Here’s the terrifying thing about the state of music in 2024 (from The Verge):
“The tech industry’s introduction of MP3 slowly felled major retailers. Behemoth music stores went belly-up in the 2000s: Tower Records, Virgin Megastores, and Sam Goody. FYE bought up the rest. Ads from those retailers vanished, too.”
Like, that happened 20+ years ago and we’re still recovering. All the music knowledge, the time we spent going to those stores, the jobs that were cut and lost… the digitization of music is an atomic bomb that I don’t think we’ve recovered from.
Back when we paid $16 for a CD, yes, music review sites were crucial. And of course, yes, music critics are of course needed, but they’re not valued (as we can see).
There was a time you could write for an online outlet and make a few bucks. There was also a time when you could write for a newspaper and pay the rent.

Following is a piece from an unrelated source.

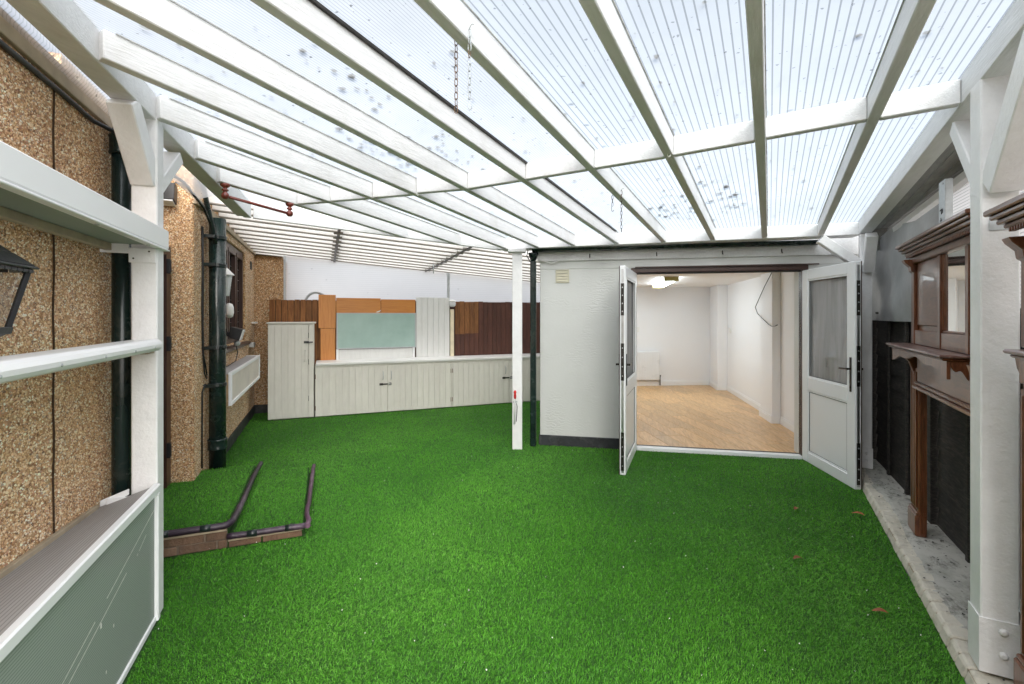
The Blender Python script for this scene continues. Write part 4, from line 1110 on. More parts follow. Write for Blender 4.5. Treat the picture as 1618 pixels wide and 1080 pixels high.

Ernest Hemingway was paid $1 a word in 1936. That’s more than $21 per word in today’s dollars. The maximum I was ever paid to write for a glossy magazine in print was $2/word, in 2021. No one (and I really mean no one) in media makes $21/word. That compensation just doesn’t exist.
That’s from Defector (above).
When I ran Noisecreep in 2008 we were paying writers $50 a post.
A few years later, I was writing posts for $5 a post.
Now Yahoo for Creators isn’t even paying per post, but they “offer a competitive 50/50 ad revenue share from ad placements in your articles as well as e-commerce benefits like affiliate revenue share.”
CPM display ad placements. On blog posts. It’s 2005 all over again.